Mawlood fell from the truck when they shot him, crawled into a ditch and hid. "I could see one of my comrades, lying wounded in the road. Some of the foreigners [volunteers] came up to him and shot him dead where he lay. They didn't see me."
He lay there bleeding until Northern Alliance relief forces came and dragged him from the slaughter.
Three hundred soldiers drove into that village. Fifty of them died, said a commander. Several were injured by trucks desperately trying to reverse.
Similar stories are emerging from all over Afghanistan. We heard of a village further north where the foreign volunteers, overwhelmed by Northern Alliance forces, waited until the alliance troops were upon them and then killed themselves with grenades. Like the pilots who flew the planes into the World Trade Center, they are not afraid to die.
But the foreigners are about the only ones fighting now. Across the country, the Afghan Taleban are defecting or surrendering.
It is not hard to find out why the once all-powerful Taleban are melting away like snow.
On a ridge next to an old graveyard, just outside Taloqan, we found a compelling reason. Twisted metal littered the ground - the remains of five tanks destroyed by an American bomb.
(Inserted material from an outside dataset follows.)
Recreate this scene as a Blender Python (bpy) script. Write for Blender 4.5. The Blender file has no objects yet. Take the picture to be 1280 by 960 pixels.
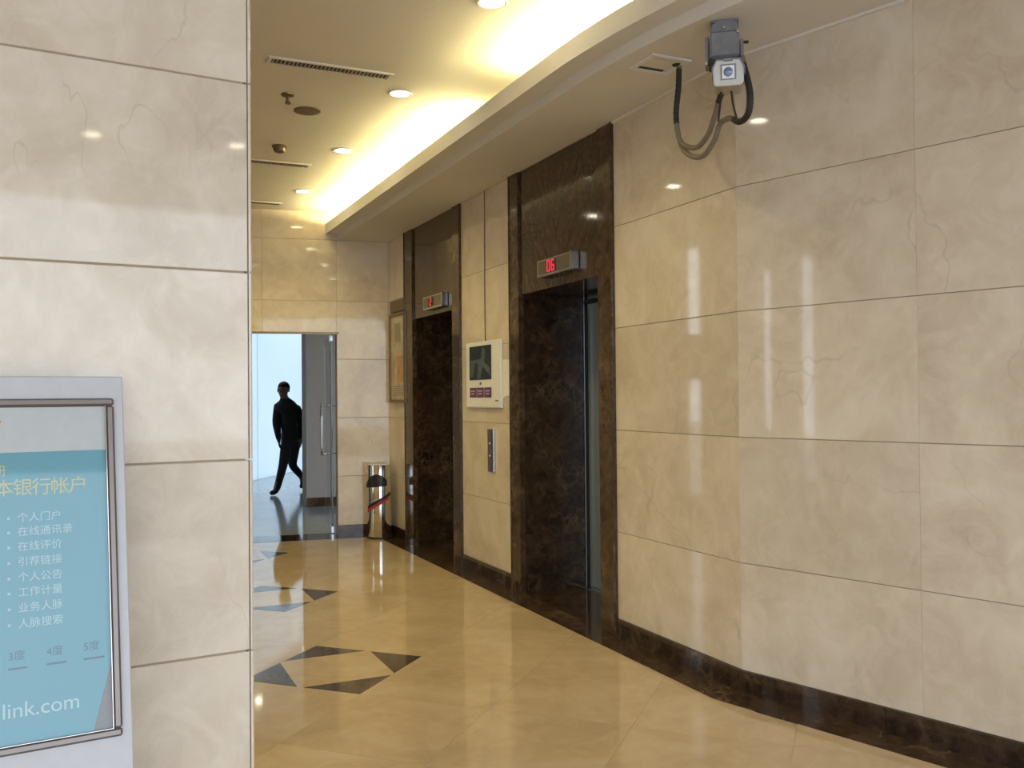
import bpy, bmesh, math, random
from mathutils import Matrix, Vector
random.seed(7)
SC = bpy.context.scene
COL = SC.collection
R = math.radians

# ------------------------------------------------------------------ camera, sky, exposure
cam_data = bpy.data.cameras.new('camera')
cam = bpy.data.objects.new('camera', cam_data); COL.objects.link(cam)
cam_data.sensor_width = 36.0
cam_data.lens = 1143.0 / 1280.0 * 36.0
cam_data.clip_start = 0.05
_p, _r, _y = R(0.757), R(0.53), R(24.65)
_fw = Vector((math.sin(_y) * math.cos(_p), math.cos(_y) * math.cos(_p), math.sin(_p)))
_rt0 = Vector((math.cos(_y), -math.sin(_y), 0)); _up0 = _rt0.cross(_fw)
_rt = _rt0 * math.cos(_r) - _up0 * math.sin(_r)
_up = _rt0 * math.sin(_r) + _up0 * math.cos(_r)
cam.matrix_world = Matrix(((_rt.x, _up.x, -_fw.x, 0), (_rt.y, _up.y, -_fw.y, 0), (_rt.z, _up.z, -_fw.z, 1.39), (0, 0, 0, 1)))
SC.camera = cam

SKY = (0.81, 0.89, 1.0); SKY_S = 4.0
WARM = (1.0, 0.81, 0.29)
DOWN_W = 26.0          # watts of each downlight
TUBE_E = 150.0         # emission of the cove tubes
world = bpy.data.worlds.new('world'); SC.world = world
world.use_nodes = True
bg = world.node_tree.nodes.get('Background') or world.node_tree.nodes.new('ShaderNodeBackground')
bg.inputs['Color'].default_value = (*SKY, 1); bg.inputs['Strength'].default_value = SKY_S

SC.view_settings.view_transform = 'Standard'
SC.view_settings.look = 'None'
SC.view_settings.gamma = 1.0
SC.view_settings.use_curve_mapping = False
SC.view_settings.exposure = 0.0
SC.cycles.max_bounces = 7; SC.cycles.diffuse_bounces = 3; SC.cycles.glossy_bounces = 4; SC.cycles.transmission_bounces = 6

# ------------------------------------------------------------------ materials
def newmat(name):
    m = bpy.data.materials.new(name); m.use_nodes = True
    nt = m.node_tree; b = nt.nodes.get('Principled BSDF')
    return m, nt, b
def N(nt, t, **kw):
    n = nt.nodes.new(t)
    for k, v in kw.items(): setattr(n, k, v)
    return n
def plain(name, col, rough=0.5, metal=0.0, noise=0.0, scale=30.0, spec=0.5, coat=0.0, alpha=None, stretch=None):
    m, nt, b = newmat(name)
    b.inputs['Roughness'].default_value = rough; b.inputs['Metallic'].default_value = metal
    b.inputs['Specular IOR Level'].default_value = spec; b.inputs['Coat Weight'].default_value = coat
    b.inputs['Coat Roughness'].default_value = 0.04
    if noise <= 0: noise = 0.03
    tc = N(nt, 'ShaderNodeTexCoord'); mp = N(nt, 'ShaderNodeMapping')
    if stretch: mp.inputs['Scale'].default_value = stretch
    nz = N(nt, 'ShaderNodeTexNoise'); nz.inputs['Scale'].default_value = scale; nz.inputs['Detail'].default_value = 4
    rp = N(nt, 'ShaderNodeValToRGB')
    rp.color_ramp.elements[0].position = 0.3; rp.color_ramp.elements[1].position = 0.7
    rp.color_ramp.elements[0].color = tuple(c * (1 - noise) for c in col) + (1,)
    rp.color_ramp.elements[1].color = tuple(min(1, c * (1 + noise)) for c in col) + (1,)
    nt.links.new(tc.outputs['Object'], mp.inputs['Vector']); nt.links.new(mp.outputs['Vector'], nz.inputs['Vector'])
    nt.links.new(nz.outputs['Fac'], rp.inputs['Fac']); nt.links.new(rp.outputs['Color'], b.inputs['Base Color'])
    return m
def emis(name, col, s):
    m, nt, b = newmat(name)
    b.inputs['Base Color'].default_value = (*col, 1)
    b.inputs['Emission Color'].default_value = (*col, 1); b.inputs['Emission Strength'].default_value = s
    return m
def slab_coords(nt, spread=13.0):
    g = N(nt, 'ShaderNodeNewGeometry'); oi = N(nt, 'ShaderNodeObjectInfo')
    sc = N(nt, 'ShaderNodeMath', operation='MULTIPLY'); sc.inputs[1].default_value = spread
    nt.links.new(oi.outputs['Random'], sc.inputs[0])
    cmb = N(nt, 'ShaderNodeCombineXYZ')
    for k in range(3): nt.links.new(sc.outputs[0], cmb.inputs[k])
    ad = N(nt, 'ShaderNodeVectorMath', operation='ADD')
    nt.links.new(g.outputs['Position'], ad.inputs[0]); nt.links.new(cmb.outputs[0], ad.inputs[1])
    return ad.outputs[0], oi
def noise(nt, vec, scale, detail=5, rough=0.55, dist=0.0):
    n = N(nt, 'ShaderNodeTexNoise'); n.inputs['Scale'].default_value = scale; n.inputs['Detail'].default_value = detail
    n.inputs['Roughness'].default_value = rough; n.inputs['Distortion'].default_value = dist
    nt.links.new(vec, n.inputs['Vector']); return n.outputs['Fac']
def ramp(nt, fac, stops):
    r = N(nt, 'ShaderNodeValToRGB'); e = r.color_ramp.elements
    while len(e) < len(stops): e.new(0.5)
    for i, (p, c) in enumerate(stops):
        e[i].position = p; e[i].color = (*c, 1) if len(c) == 3 else c
    nt.links.new(fac, r.inputs['Fac']); return r.outputs['Color']
def mix(nt, fac, a, b, mode='MIX'):
    m = N(nt, 'ShaderNodeMix', data_type='RGBA', blend_type=mode)
    if isinstance(fac, float): m.inputs[0].default_value = fac
    else: nt.links.new(fac, m.inputs[0])
    for i, s in ((6, a), (7, b)):
        if isinstance(s, tuple): m.inputs[i].default_value = (*s, 1)
        else: nt.links.new(s, m.inputs[i])
    return m.outputs[2]
def ridge(nt, fac, width):          # thin bright line where the noise crosses 0.5
    s = N(nt, 'ShaderNodeMath', operation='SUBTRACT'); s.inputs[1].default_value = 0.5; nt.links.new(fac, s.inputs[0])
    a = N(nt, 'ShaderNodeMath', operation='ABSOLUTE'); nt.links.new(s.outputs[0], a.inputs[0])
    d = N(nt, 'ShaderNodeMapRange'); d.inputs['From Min'].default_value = 0.0; d.inputs['From Max'].default_value = width
    d.inputs['To Min'].default_value = 1.0; d.inputs['To Max'].default_value = 0.0; nt.links.new(a.outputs[0], d.inputs['Value'])
    return d.outputs[0]
def mul(nt, a, b):
    m = N(nt, 'ShaderNodeMath', operation='MULTIPLY')
    for i, s in ((0, a), (1, b)):
        if isinstance(s, float): m.inputs[i].default_value = s
        else: nt.links.new(s, m.inputs[i])
    return m.outputs[0]
def cream(name, lo, mid, hi, rough, vein=0.35, rv=0.05):
    m, nt, b = newmat(name)
    vec, oi = slab_coords(nt)
    c = ramp(nt, noise(nt, vec, 2.2, 7, 0.6, 0.8), [(0.32, lo), (0.5, mid), (0.68, hi)])
    cl = ramp(nt, noise(nt, vec, 7.0, 5, 0.65, 1.2), [(0.45, (0, 0, 0)), (0.75, (1, 1, 1))])
    c = mix(nt, mul(nt, cl, 0.5), c, tuple(min(1, x * 1.12) for x in hi))
    mpv = N(nt, 'ShaderNodeMapping'); mpv.inputs['Rotation'].default_value = (0.55, 0.65, 0.5); mpv.inputs['Scale'].default_value = (2.4, 0.45, 0.8)
    nt.links.new(vec, mpv.inputs['Vector'])
    v = ridge(nt, noise(nt, mpv.outputs[0], 1.5, 4, 0.5, 0.15), 0.005)
    msk = ramp(nt, noise(nt, vec, 2.3, 2), [(0.48, (0, 0, 0)), (0.62, (1, 1, 1))])
    c = mix(nt, mul(nt, mul(nt, v, msk), vein), c, tuple(x * 0.45 for x in lo))
    br = N(nt, 'ShaderNodeMapRange'); br.inputs['To Min'].default_value = 1 - rv; br.inputs['To Max'].default_value = 1 + rv
    nt.links.new(oi.outputs['Random'], br.inputs['Value'])
    hs = N(nt, 'ShaderNodeHueSaturation'); nt.links.new(br.outputs[0], hs.inputs['Value']); nt.links.new(c, hs.inputs['Color'])
    nt.links.new(hs.outputs['Color'], b.inputs['Base Color'])
    b.inputs['Roughness'].default_value = rough
    return m
def brown(name, lo, mid, hi, vcol, rough, vscale=5.0):
    m, nt, b = newmat(name)
    vec, oi = slab_coords(nt)
    c = ramp(nt, noise(nt, vec, 9.0, 8, 0.7, 1.0), [(0.35, lo), (0.52, mid), (0.72, hi)])
    wv = N(nt, 'ShaderNodeTexNoise'); wv.inputs['Scale'].default_value = 9; nt.links.new(vec, wv.inputs['Vector'])
    ad = N(nt, 'ShaderNodeVectorMath', operation='MULTIPLY_ADD'); ad.inputs[1].default_value = (0.14,) * 3
    nt.links.new(wv.outputs['Color'], ad.inputs[0]); nt.links.new(vec, ad.inputs[2])
    vo = N(nt, 'ShaderNodeTexVoronoi', feature='DISTANCE_TO_EDGE'); vo.inputs['Scale'].default_value = vscale
    nt.links.new(ad.outputs[0], vo.inputs['Vector'])
    e = ramp(nt, vo.outputs['Distance'], [(0.0, (1, 1, 1)), (0.12, (0, 0, 0))])
    msk = ramp(nt, noise(nt, vec, 3.0, 3), [(0.48, (0, 0, 0)), (0.62, (1, 1, 1))])
    c = mix(nt, mul(nt, mul(nt, e, msk), 0.38), c, vcol)
    v2 = ridge(nt, noise(nt, vec, 2.5, 6, 0.6, 1.0), 0.012)
    c = mix(nt, mul(nt, mul(nt, v2, msk), 0.45), c, vcol)
    nt.links.new(c, b.inputs['Base Color']); b.inputs['Roughness'].default_value = rough
    return m
def bookmatched(name):
    m, nt, b = newmat(name)
    tc = N(nt, 'ShaderNodeTexCoord'); sp = N(nt, 'ShaderNodeSeparateXYZ'); nt.links.new(tc.outputs['Object'], sp.inputs[0])
    ab = N(nt, 'ShaderNodeMath', operation='ABSOLUTE'); nt.links.new(sp.outputs['Y'], ab.inputs[0])
    k = N(nt, 'ShaderNodeMath', operation='MULTIPLY_ADD'); k.inputs[1].default_value = -1.7
    nt.links.new(ab.outputs[0], k.inputs[0]); nt.links.new(sp.outputs['Z'], k.inputs[2])
    cm = N(nt, 'ShaderNodeCombineXYZ'); nt.links.new(mul(nt, k.outputs[0], 1.7), cm.inputs[0])
    nt.links.new(mul(nt, ab.outputs[0], 1.6), cm.inputs[1]); nt.links.new(mul(nt, sp.outputs['Z'], 1.5), cm.inputs[2])
    v = cm.outputs[0]
    c = ramp(nt, noise(nt, v, 2.2, 9, 0.75, 1.4), [(0.3, (0.030, 0.018, 0.011)), (0.55, (0.060, 0.037, 0.022)), (0.78, (0.10, 0.065, 0.042))])
    c = mix(nt, mul(nt, ridge(nt, noise(nt, v, 1.6, 6, 0.7, 1.6), 0.012), 0.4), c, (0.27, 0.19, 0.125))
    nt.links.new(c, b.inputs['Base Color']); b.inputs['Roughness'].default_value = 0.07
    return m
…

Scattered around were strange little burned fragments, with the springy texture of cooked meat. It took a while to realise they were bits of the bodies of Taleban soldiers.
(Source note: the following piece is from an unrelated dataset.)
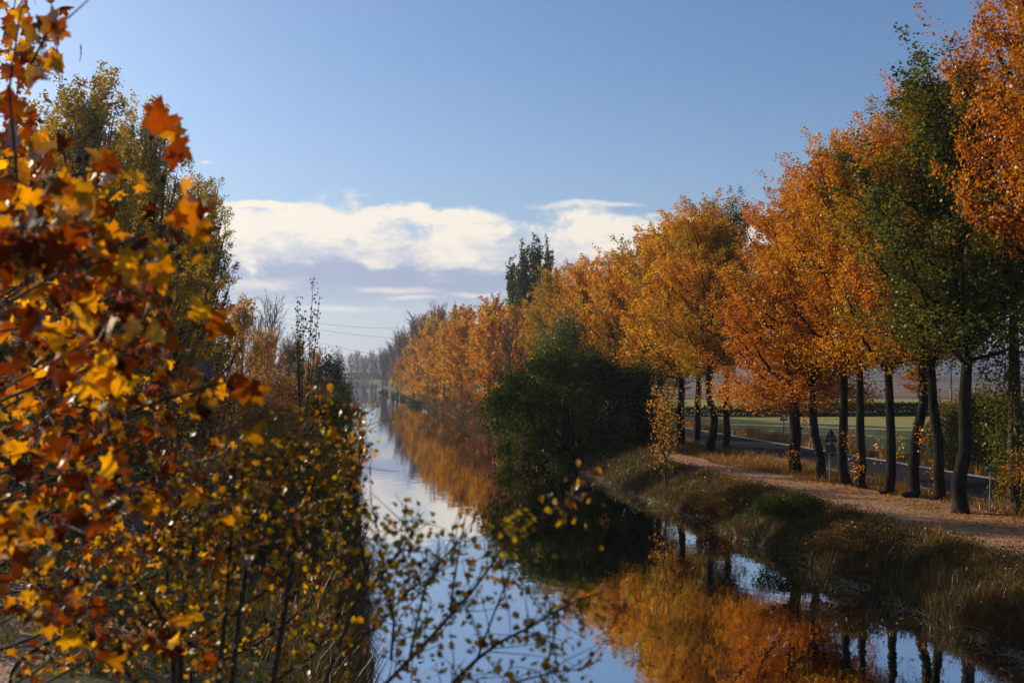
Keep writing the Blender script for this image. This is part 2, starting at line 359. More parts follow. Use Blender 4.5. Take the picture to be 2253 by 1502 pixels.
M['asphalt'] = rough_mat('asphalt', [(.3, (.014, .0142, .0145)), (.7, (.026, .026, .026))], 2.2, .9, .3, 60, spec=.04)
struct('road', strip(lambda y: 21.9, lambda y: 27.1, ys, .03), M['asphalt'])
M['line_paint'] = rough_mat('road_paint', [(.3, (.45, .45, .43)), (.7, (.72, .72, .70))], 6, .7, .1)
mb = strip(lambda y: 22.05, lambda y: 22.17, ys, .034, 2)
struct('road_edge_line', mb, M['line_paint'])
struct('road_far_edge_line', strip(lambda y: 26.85, lambda y: 26.97, ys, .034, 2), M['line_paint'])
M['verge'] = rough_mat('pale_gravel_verge', [(.3, (.20, .16, .12)), (.7, (.36, .30, .25))], 3, .9, .4)
struct('road_verge', strip(lambda y: 27.1, lambda y: 27.75 + pe(y) * .5, ys, .026, 3), M['verge'])
M['green_field'] = rough_mat('young_crop', [(.3, (.19, .165, .03)), (.6, (.27, .23, .042)), (.8, (.23, .195, .038))], .6, .9, .5, 4)
M['brown_field'] = rough_mat('ploughed_earth', [(.3, (.09, .055, .04)), (.6, (.15, .095, .07)), (.8, (.12, .10, .06))], .12, .95, .5, 2, stretch=(.2, 1, 1))
flat = lambda z: (lambda x, y: 0 * x + z)
struct('green_field', sheet(np.linspace(31, 220, 12), np.linspace(20, 112, 8), lambda x, y: terrain(x, y) + .06), M['green_field'])
struct('far_green_field', sheet(np.linspace(31, 330, 12), np.linspace(118, 190, 6), lambda x, y: terrain(x, y) + .06), M['green_field'])
struct('ploughed_field', sheet(np.linspace(31, 600, 12), np.linspace(194, 520, 8), lambda x, y: terrain(x, y) + .06), M['brown_field'])
M['hill'] = rough_mat('distant_hill', [(.3, (.05, .06, .06)), (.55, (.075, .08, .078)), (.8, (.10, .10, .09))], .006, .95, 0)
def ridge(y0, x0, x1, hmax, seed, depth=500):
    r = np.random.default_rng(seed); xs = np.linspace(x0, x1, 90); ph = r.random(6) * 6.3
    hh = sum(np.sin(xs / (x1 - x0) * (3 + 4 * k) + ph[k]) / (1.3 + k) for k in range(6)); hh = (hh - hh.min()) / (hh.max() - hh.min())
    prof = hmax * (.45 + .55 * hh) * np.clip(np.minimum((xs - x0), (x1 - xs)) / (.15 * (x1 - x0)), 0, 1)
    yy = np.linspace(0, 1, 9); X = np.repeat(xs[None], 9, 0); Y = y0 + depth * np.repeat(yy[:, None], 90, 1); Z = prof[None] * (np.sin(np.pi * yy) ** .8)[:, None] + 1.0
    i = np.arange(8)[:, None] * 90; j = np.arange(89)[None]; mb = MB()
    mb.add(np.stack([X, Y, Z], -1).reshape(-1, 3), np.stack([i + j, i + j + 1, i + 91 + j, i + 90 + j], -1).reshape(-1, 4)); return mb
struct('hills', ridge(1500, 250, 3300, 62, 3, 900), M['hill'])
struct('far_hills', ridge(2600, -2600, 900, 38, 5, 700), M['hill'])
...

"It was terrible when the planes came," said Sakhi Mohammed, a Taleban soldier taken prisoner.
"There were hands flying in the air. Lots of my friends died. Sometimes they bombed the jeeps, and the bits of jeep were thrown hundreds of metres away. How do you find the bodies if jeeps are blown apart like that?"
The Taleban endured weeks of that bombing before they succumbed to the Northern Alliance. But bin Laden's "Afghan Arabs" are still fighting tooth and claw.
We found three who had been captured. One had gone completely mad. He crouched on the dirt floor, gesturing wildly with his hands and crying out in a high, unearthly voice, "I am god! I am god! Bin Laden is god! Bin Laden is god!"
At times he became frantic and acted out a grotesque death. He ran his finger across his throat and rolled his tongue out like a dying man. He imitated a man with his eyes popping out. What horror had he seen to make him act like that?
The guards said he was feigning insanity in order to be released.
Nobody knew his name, or his nationality, but he was not Afghan.
Saleh Jan, a volunteer from Pakistan, sat smiling disconcertingly in the corner.
"I came to Afghanistan to fight for Islam," he said. "If they release me, I will go and kill the Northern Alliance and Americans again."
He carried no pretence. And for a man who could yet be executed - stories of Northern Alliance soldiers killing foreign volunteers are pouring out - he was disarmingly calm, smiling in the corner where the sun creeped into the cell.
He had the slightly crazed air of a mystic, like some dervish of death.
A third foreign volunteer, Maqsood Ali, also from Pakistan, sat quietly on the other side of the room. He was pleading ignorance.
But not Jan. He knew all about the September 11 attacks - most Afghan Taleban prisoners say they know nothing about them.
"What happened in New York was good," said Jan. "America suddenly felt on itself what it has inflicted on the rest of the world."
And what of the fact that it was innocent civilians who died in New York and Washington? "Where were you with your concern for innocent civilians when Muslim civilians were dying in Palestine? Innocent civilians have been dying here in Afghanistan."
Jan told how he travelled to Saudi Arabia "to study Islam" before coming to Afghanistan.
"Bin Laden? I don't know anything about him. I don't even know if bin Laden is Afghan or Arab. I want to liberate the other countries of the world, and make one Muslim nation."
The Northern Alliance says it has Kunduz surrounded now. But "Afghan Arabs" like Jan are believed to be all over Afghanistan and bin Laden's dervishes of death say they will fight to the end.